The Americans’ first liquid campaign predated the founding of their navy. In late 1775, Benedict Arnold, usually remembered as a traitor to the revolution, led an amphibious invasion of Canada. More than 1,000 men sailed ‘dirty coasters and fish boats’ up the lakes and rivers to Quebec. After losing most of his ammunition and half of his men on the way, Arnold was repulsed from Quebec by a garrison of sailors from HMS Isis. The colonists gave up on attacking northwards; Canada remained in the British empire.

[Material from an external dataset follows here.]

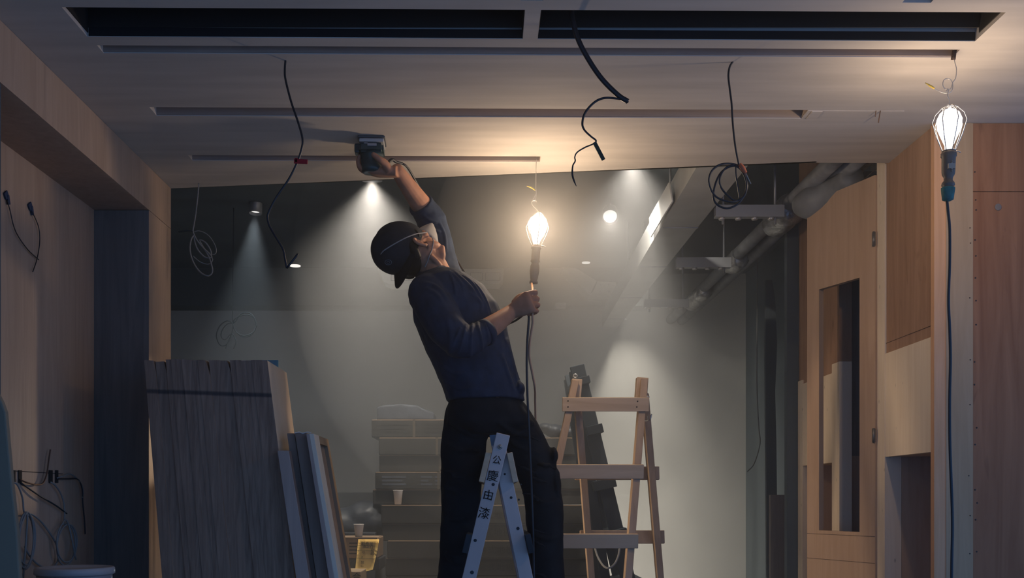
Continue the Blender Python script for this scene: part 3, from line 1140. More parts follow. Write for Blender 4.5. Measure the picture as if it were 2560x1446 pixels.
t = thing('coiled_cable', 'loosely coiled pale grey cable hanging at the left ceiling edge', 'cable', P(496, 463, 4.30))
Z = 4.30
bm = BM()
tube(bm, [P(497, 458, Z), P(496, 475, Z), P(490, 530, Z), P(484, 568, Z), P(483, 580, Z), P(492, 600, Z), P(510, 622, Z), P(528, 640, Z), P(526, 645, Z), P(512, 643, Z), P(495, 625, Z), P(487, 605, Z), P(485, 590, Z), P(478, 600, Z - .01), P(475, 625, Z - .01), P(483, 655, Z - .01), P(500, 680, Z - .01), P(520, 690, Z - .01), P(531, 680, Z - .01), P(528, 660, Z - .01), P(520, 638, Z), P(502, 608, Z + .01), P(500, 600, Z + .01), P(515, 608, Z + .01), P(527, 628, Z + .01), P(527, 642, Z + .01)], .0030, 8)
tube(bm, [P(484, 580, Z + .02), P(500, 578, Z + .02), P(522, 590, Z + .02), P(538, 615, Z + .02), P(540, 632, Z + .02), P(530, 636, Z + .02), P(510, 622, Z + .02)], .0022, 6)
tube(bm, [P(482, 640, Z), P(500, 655, Z), P(520, 661, Z), P(531, 652, Z), P(528, 640, Z)], .0022, 6)
obj('coil', bm, 'grey_cable', t)
bm = BM()
tube(bm, [P(484, 580, Z), P(474, 577, Z), P(462, 578, Z), P(446, 580, Z)], [.0028, .003, .0042, .0036], 8)
obj('cable_end', bm, 'dim_cable', t)

t = thing('coiled_cable', 'dim figure-eight coil of dark cable hanging deep in the room at left', 'cable', P(580, 690, 6.2))
Z = 6.2
bm = BM()
tube(bm, [P(584, 520, Z), P(583, 640, Z), P(581, 770, Z), P(584, 808, Z), P(603, 785, Z), P(625, 784, Z), P(639, 803, Z), P(636, 828, Z), P(612, 840, Z), P(592, 832, Z), P(583, 812, Z), P(588, 798, Z), P(606, 789, Z), P(628, 790, Z), P(641, 812, Z), P(628, 838, Z), P(605, 842, Z), P(587, 826, Z), P(582, 810, Z), P(568, 803, Z), P(550, 815, Z), P(541, 840, Z), P(550, 863, Z), P(566, 862, Z), P(578, 838, Z), P(583, 812, Z), P(570, 810, Z), P(556, 825, Z), P(553, 842, Z), P(563, 850, Z), P(577, 835, Z)], .0034, 6)
tube(bm, [P(580, 835, Z), P(570, 855, Z), P(564, 872, Z)], .0028, 6)
tube(bm, [P(582, 835, Z), P(590, 855, Z), P(584, 873, Z)], .0028, 6)
obj('coil', bm, 'dim_cable', t)

bm = BM()                                             # two short wire ends out of the second slot
tube(bm, [P(2190, 276, 3.5), P(2188, 292, 3.5)], .0014, 6, 1)
tag(obj('wire_stub', bm, 'rust'), 'shorter of two wire stubs poking from the second ceiling slot', 'wire', 'wire stubs in the ceiling slot')
bm = BM()
tube(bm, [P(2201, 276, 3.5), P(2196, 307, 3.5)], .0018, 6, 1)
tag(obj('wire_stub', bm, 'rust'), 'longer of two wire stubs poking from the second ceiling slot', 'wire', 'wire stubs in the ceiling slot')

# ------------------------------------------------------------------ step ladder the worker straddles
L1 = thing('step_ladder', 'paint-spattered wooden step ladder the worker straddles, handwriting on its rail', 'ladder', (.04, 3.8, 0))
yn, yf = 3.565, 4.045
apex_z = CH + (1250 - 1087) * 3.58 / 2560


def rail_x(side, z, Z=3.58):
    py = 1250 - (z - CH) * 2560 / Z
    px = 1258 - .237 * (py - 1087) if side < 0 else 1241 + .207 * (py - 1087)
    return (px - 1215) * Z / 2560


for yy, yoff in ((yn, 0), (yf, 0)):
    for side in (-1, 1):
        bm = BM()
        yo = yy + (0 if side < 0 else .028)
        zt_ = apex_z if side < 0 else apex_z - .035
        p0 = Vector((rail_x(side, 0.01), yo, 0.01))
        p1 = Vector((rail_x(side, zt_), yo, zt_))
        bar(bm, p0, p1, .048, .026)
        obj('rail', bm, 'ladder_grey', L1, .002)
bm = BM()
prism(bm, [P(1224, 1089, 3.60), P(1245, 1087, 3.60), P(1240, 1108, 3.60), P(1231, 1128, 3.60)], (0, .03, 0))
obj('hinge_block', bm, 'ladder_blue', L1, label='blue painted block at the top')
bm = BM()
lathe(bm, P(1250, 1118, yn - .013), [(0, .0085), (.003, .008), (.0035, .004), (.0008, .003), (.0006, .001)], (0, -1, 0), 18)
tube(bm, [Vector((P(1250, 1118, yn).x, yn - .03, P(1250, 1118, yn).z)), Vector((P(1250, 1118, yn).x, yf + .03, P(1250, 1118, yn).z))], .004, 8, 1)
obj('bolt', bm, 'metal', L1)
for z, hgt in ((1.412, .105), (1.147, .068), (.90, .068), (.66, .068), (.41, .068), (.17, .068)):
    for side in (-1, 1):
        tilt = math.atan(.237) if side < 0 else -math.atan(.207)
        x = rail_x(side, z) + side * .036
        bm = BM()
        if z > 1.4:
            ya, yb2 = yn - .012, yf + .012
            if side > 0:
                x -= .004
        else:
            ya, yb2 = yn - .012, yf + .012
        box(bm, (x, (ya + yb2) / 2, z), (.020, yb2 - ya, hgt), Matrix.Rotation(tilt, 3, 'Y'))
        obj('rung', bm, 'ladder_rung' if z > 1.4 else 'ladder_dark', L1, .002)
# handwriting down the near rail
ang = math.atan(.237)
for ch, py, sz in (('公', 1152, .036), ('慶', 1192, .044), ('由', 1240, .042), ('漆', 1286, .046)):
    z = CH + (1250 - py) * 3.55 / 2560
    px = 1258 - .237 * (py - 1087) - 1
    tm = text_mesh(ch, sz * .92, facing((P(px, py, 3.5).x * 3.551 / 3.5, yn - .0145, z), -.20 + .1 * (ch == '慶')))
    for v in tm.verts:
        w_ = noise.noise_vector(v.co * 70) * .0022
        v.co += Vector((w_.x, 0, w_.z))
    obj('handwriting', tm, 'ink', L1)
for px, py, r in ((1233, 1212, .006), (1297, 1250, .004), (1303, 1212, .003), (1278, 1245, .005), (1295, 1322, .006), (1188, 1352, .006), (1180, 1432, .007), (1262, 1186, .004)):
    c = P(px, py, yn - .0135 if px < 1240 else yn + .0143)
    bm = BM()
    lathe(bm, c, [(0, r), (.0006, r * .9)], (0, -1, 0), 8)
    obj('paint_spot', bm, 'ladder_dark', L1)

# ------------------------------------------------------------------ second ladder, at right
L2 = thing('step_ladder', 'bare wooden step ladder with three broad rungs showing, right of the worker', 'ladder', (.5, 4.5, 0))
aL, aR = P(1437, 957, 4.5), P(1609, 953, 4.5)


def ray_pt(a, dxdh, dzdh, z):
    h = a.z - z
    return Vector((a.x + dxdh * h, a.y + dzdh * h, z))


rails = ((aL, -.225, -.256), (aR, -.118, -.256), (aL + Vector((.012, .03, -.06)), .103, .256), (aR + Vector((.008, .03, -.05)), .125, .256))
for i, (a, dx, dz) in enumerate(rails):
    bm = BM()
    top = ray_pt(a, dx, dz, a.z)
    bot = ray_pt(a, dx, dz, .01)
    bar(bm, bot, top, .030, .058, (0, 1, 0))
    obj('rail', bm, 'ladder', L2, .002)
for a, w in ((aL, .046), (aR, .05)):
    bm = BM()
    box(bm, a + Vector((-.008 if a is aR else .006, .015, -.035)), (w, .05, .10), Matrix.Rotation(.08, 3, 'Y'))
    obj('head_block', bm, 'ladder_rung', L2, .003)
    bm = BM()
    lathe(bm, a + Vector((.012, -.034, -.075)), [(0, .008), (.012, .007), (.0125, .003)], (0, -1, 0), 10)
    obj('bolt', bm, 'metal', L2)
for k in range(6):
    py = 1011 + k * 169.5
    z = CH + (1250 - py) * 4.42 / 2560
    l, r = ray_pt(aL, -.225, -.256, z), ray_pt(aR, -.118, -.256, z)
    bm = BM()
    y = (l.y + r.y) / 2 - .040
    box(bm, ((l.x + r.x) / 2 - .006, y, z), (r.x - l.x + .062, .024, .060), Matrix.Rotation(math.atan(.256) * .6, 3, 'X'))
    obj('rung', bm, 'ladder_rung', L2, .002)
    if k:
        l, r = ray_pt(rails[2][0], .103, .256, z), ray_pt(rails[3][0], .125, .256, z)
        bm = BM()
        box(bm, ((l.x + r.x) / 2 + .005, (l.y + r.y) / 2 + .040, z), (r.x - l.x + .075, .024, .060), Matrix.Rotation(-math.atan(.256) * .6, 3, 'X'))
        obj('rung', bm, 'ladder', L2, .002)
bm = BM()
for px, py in ((1594, 1004), (1592, 1018), (1420, 1003), (1420, 1018)):
    z = CH + (1250 - py) * 4.42 / 2560
    c = P(px, py, 4.385)
    lathe(bm, c, [(0, .0035), (.002, .003)], (0, -1, 0), 8)
obj('screw', bm, 'nail', L2)
bm = BM()
tube(bm, [P(1619, 1040, 4.5), P(1622, 1050, 4.48), P(1626, 1048, 4.47), P(1629, 1036, 4.47)], .003, 6)
tube(bm, [P(1610, 1052, 4.52), P(1616, 1053, 4.5), P(1622, 1050, 4.48)], .003, 6)
obj('hook', bm, 'wire', L2)
bm = BM()
tube(bm, [P(1486, 1366, 4.66), P(1494, 1392, 4.62), P(1508, 1415, 4.58), P(1522, 1421, 4.56), P(1537, 1410, 4.58), P(1546, 1390, 4.6), P(1550, 1366, 4.62)], .0045, 8)
obj('cord_loop', bm, 'grey_cable', L2)

# ------------------------------------------------------------------ third ladder, dark and nearly closed
L3 = thing('step_ladder', 'dark narrow ladder seen edge-on behind the bare wooden one', 'ladder', (.8, 5.3, 0))
for yy in (5.15, 5.50):
    bm = BM()
    a, b = P(1440, 918, 5.2), P(1566, 1446, 5.2)
    sl = (b.x - a.x) / (b.z - a.z)
    a.y = yy
    bot = Vector((a.x + sl * (.01 - a.z), yy, .01))
    bar(bm, bot, a, .072, .03)
    obj('rail', bm, 'ladder_dark', L3, .003)
    bm = BM()
    a2 = P(1434, 930, 5.2)
    a2.y = yy + .034
    b2 = P(1512, 1446, 5.2)
    s2 = (b2.x - P(1434, 930, 5.2).x) / (b2.z - a2.z)
    bar(bm, Vector((a2.x + s2 * (.01 - a2.z), yy + .034, .01)), a2, .050, .03)
    obj('rail', bm, 'ladder_dark', L3, .003)
for py, px0, px1, h in ((958, 1432, 1470, .036), (1078, 1462, 1502, .045), (1212, 1478, 1534, .05), (1335, 1500, 1562, .04), (1460, 1530, 1600, .045), (1590, 1560, 1630, .045), (1720, 1590, 1660, .045)):
    p, q = P(px0, py, 5.2), P(px1, py, 5.2)
    bm = BM()
    box(bm, ((p.x + q.x) / 2, 5.32, p.z), (q.x - p.x, .46, h), Matrix.Rotation(-.23, 3, 'Y'))
    obj('rung', bm, 'ladder_dark', L3, .002)
bm = BM()
lathe(bm, P(1438, 941, 5.132), [(0, .013), (.006, .012), (.0062, .006), (.001, .006)], (0, -1, 0), 14)
obj('bolt', bm, 'metal', L3)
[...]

The entry of France in 1778 turned a colonial civil war into an imperial, Atlantic war. The Royal Navy was split between blockading the Americans, defending the English Channel, and fighting for the Caribbean. If Britain could no longer win the war on land, would the rebels have won their decisive land victory at Yorktown in 1781 without liquid assistance from France?

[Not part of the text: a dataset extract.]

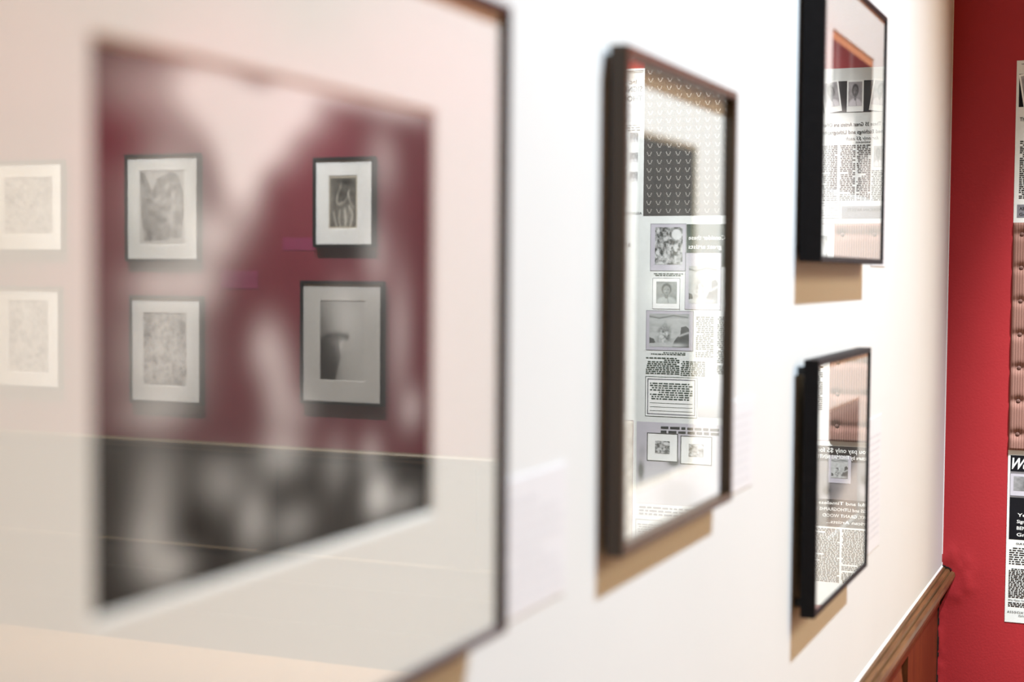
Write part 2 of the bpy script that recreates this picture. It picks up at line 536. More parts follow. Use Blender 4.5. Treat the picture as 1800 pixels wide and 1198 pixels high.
structure(box('wall_back', (-0.15, YB - 0.15, 0), (XR + 0.15, YB, H), WHITE))
structure(box('wall_left_beyond', (-0.33, YR + 0.14, 0), (-0.18, YF + 0.15, H), WHITE))
structure(box('floor', (-0.35, YB - 0.15, -0.1), (XR + 0.15, YF + 0.15, 0.0), FLOORW))
structure(box('ceiling', (-0.35, YB - 0.15, H), (XR + 0.15, YF + 0.15, H + 0.1), CEIL))


# ------------------------------------------------------------------ framed pictures
# local axes: x to the right along the wall, z up, -y out into the room
def frame(loc, rz, w, h, depth, face, gap, rail_mat, mat_mat, win, art_fn, label, group=None, bevel_mat=None, bevel=0.004,
          art_tint=(1, 1, 1), recess=0.005, art_cell=0.002, spacer=0.0):
    """win = (x0, z0, x1, z1) opening of the mat, measured from the frame's lower left corner"""
    r = empty('picture_frame', loc, rz)
    thing(r, label, 'picture', group)
    yb, yf = -gap, -depth
    c = 0.0012
    outer = [(0, 0), (w, 0), (w, h), (0, h)]
    inner = [(face, face), (w - face, face), (w - face, h - face), (face, h - face)]

    def ring(pts, d, y):
        cx, cz = w / 2, h / 2
        return [(px + (d if px < cx else -d), y, pz + (d if pz < cz else -d)) for px, pz in pts]
    rings = [ring(outer, 0, yb), ring(outer, 0, yf + c), ring(outer, c, yf), ring(inner, -c, yf), ring(inner, 0, yf + c), ring(inner, 0, yb)]
    for i in range(4):
        j = (i + 1) % 4
        vs = []
        for rg in rings:
            vs += [rg[i], rg[j]]
        n = len(rings)
        fs = []
        for k_ in range(n):
            q = (k_ + 1) % n
            fs.append((2 * k_, 2 * k_ + 1, 2 * q + 1, 2 * q))
        fs.append(tuple(2 * k_ for k_ in range(n - 1, -1, -1)))
        fs.append(tuple(2 * k_ + 1 for k_ in range(n)))
        obj('rail', vs, fs, rail_mat, r)
    f0 = face - 0.0005
    yg = yf + recess                      # front of the glass
    ym = yg + 0.0022 + spacer                      # front of the mat
    box('backing_board', (f0, ym + 0.003, f0), (w - f0, yb, h - f0), BACK, r)
    # mat board with window
    x0, z0, x1, z1 = win
    o4 = [(f0, f0), (w - f0, f0), (w - f0, h - f0), (f0, h - f0)]
    i4 = [(x0, z0), (x1, z0), (x1, z1), (x0, z1)]
    vs = [(a, ym, b) for a, b in o4] + [(a, ym, b) for a, b in i4]
    fs = [(i, (i + 1) % 4, (i + 1) % 4 + 4, i + 4) for i in range(4)]
    mo = obj('mat_board', vs, fs, mat_mat, r)
    ya = ym + 0.002
    b4 = [(x0 + bevel, z0 + bevel), (x1 - bevel, z0 + bevel), (x1 - bevel, z1 - bevel), (x0 + bevel, z1 - bevel)]
    vs = [(a, ym, b) for a, b in i4] + [(a, ya, b) for a, b in b4]
    obj('mat_bevel', vs, fs, bevel_mat or mat_mat, mo)
    picture('print', x0 + bevel * 0.5, z0 + bevel * 0.5, x1 - x0 - bevel, z1 - z0 - bevel, ya + 0.0002, art_fn, r, art_cell, art_tint)
    box('glass', (f0, yg, f0), (w - f0, yg + 0.002, h - f0), GLASS, r)
    for bx in (0.02, w - 0.032):
        for bz in (0.012, h - 0.024):
            box('wall_bumper', (bx, yb, bz), (bx + 0.012, -0.0002, bz + 0.012), RUBBER, r)
    return r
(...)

French ships had already buttressed Washington’s Continental Army, by landing the Comte de Rochambeau’s troops in 1780. Now, the French West Indies’ fleet under the Comte de Grasse cut off Cornwallis’s maritime escape route from Yorktown, by defeating the Royal Navy at the Battle of the Chesapeake. The French then landed more soldiers, as well as 500,000 pesos, raised in Cuba by France’s Spanish ally, to pay for the siege and the Continental Army’s payroll.

Rodney’s revenge, defeating de Grasse at the Battle of the Saintes (1782), secured the West Indies but could not alter the outcome on the continental mainland. The Royal Navy could win battles, but not the war; the French navy lost battles, but won the war for the Americans. As everyone knows, the last shot of the American War of Independence was fired between British and French ships in the Bay of Bengal, at the Battle of Cuddalore on 20 June 1783.

Sam Willis is an enthusiastic sailor, an expert researcher, and a television presenter. Metaphors are spliced like mainbraces, the language of the lower deck gives a salty tang to the narrative, and the English language is brutally keelhauled — the Battle of the Chesapeake is a ‘heavyweight slugfest’. Still, The Struggle for Sea Power is careful in research and analysis, and a strong example of military history at its most ambitious: a ‘liquid history’ that, diluting the familiar, landlubbing account, globalises the politics of the American Revolution.